Se a Rua de Praia é o coração do Mindelo, como costumo dizer, a Rua de Lisboa é o seu cérebro. Acontece com ela o estranho fenómeno que é nunca ninguém lhe chamar os topónimos que sucessivamente lhe vão sendo impostos e perdurar o de Rua de Lisboa. O mesmo aconteceu com a lisboeta Praça do Comércio, para sempre Terreiro do Paço, e com outra da capital portuguesa, Praça Sá Carneiro, para sempre do Areeiro.

 

Que eu saiba, a Rua de Lisboa já se chamou de “D. Carlos” e “Libertadores de África”, pelo menos. Mas ninguém quer saber do Rei assassinado nem dos tais libertadores. Lisboa é que é e o resto são cantigas. Diz o Morgadinho que agora é de “Roberto Duarte Silva”. Muito embora pese o prestígio e importância do antigo e esforçado deputado por Cabo Verde em Lisboa, também não me parece que a coisa pegue. E nós, mindelenses, que andamos sempre de costas para o pessoal da Praia, lembremo-nos de que lá existe uma Avenida Cidade de Lisboa e no platô ainda lá estão muitos nomes de diazá como Andrade Corvo, Serpa Pinto, Cândido dos Reis e Machado dos Santos, convivendo e muito bem com a Avenida Amílcar Cabral. História é história, tradição é tradição… até porque por muitos locais de Portugal há ruas alusivas a Cabo Verde e a alguns dos seus filhos. E porque os filhos de Cabo Verde e Portugal estão condenados a serem amigos e a honrarem a história comum.

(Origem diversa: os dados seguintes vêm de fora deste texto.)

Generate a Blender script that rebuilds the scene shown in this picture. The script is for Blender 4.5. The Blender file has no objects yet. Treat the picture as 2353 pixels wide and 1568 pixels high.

Braça lisboeto-mindelense,

Djack

De ZITO AZEVEDO a 28.10.2012 às 20:01

Meu caro,
Como já assinalei no meu Arroz (já provou o arroz de lapas?), a nossa Rua de Lisboa, antes da Independencia, chamava-se de Roberto Duarte Siilva, tenho a certeza absoluta. O Google-Earth indica o  nome de Libertadores de Africa para a mesma artéria...Uma definição "definitiva" urge!
ZITO.

De José F Lopes a 28.10.2012 às 21:22


Amigos
Por incrível que pareça Mindelo reflecte a realidade socioeconómica de Cabo Verde, pelo que a situação actual da nossa cidade  dá um panorama pouco animador do país, não obstante a pujância da capital e as estísticas positivas do país. Mindelo merece mais do que um passado  nostálgico, um futuro próspero. Mas isso só depende dos seus filhos

De Adriano Miranda Lima a 17.11.2013 às 19:37

Infelizmente, não comentei este texto quando deu à estampa  pela primeira vez.  É uma crónica que sintetiza a actual situação de S. Vicente, pondo a nu uma verdade que nos entristece ter de reconhecer e aceitar. A pasmaceira em que hoje se transformou a nossa ilha só é interrompida por castão dos eventos festivos que a notabilizam, como o Carnaval, o Mindelact, a festa de S. Silvestre e, agora, o festival da Cavala. Dir-se-á que a cidade só dá uma nota do que pode quando o povo  toma nas suas mãos  as energias festivas que lhe estäo no ADN.  Elas são úteis para o turismo e sinalizam o muito que se pode conseguir se Estado fizer o seu papel. 

De Adriano Miranda lima a 17.11.2013 às 21:44

Errata. No meu comentário, onde aparece "por castão de" devia estar "por ocasião de".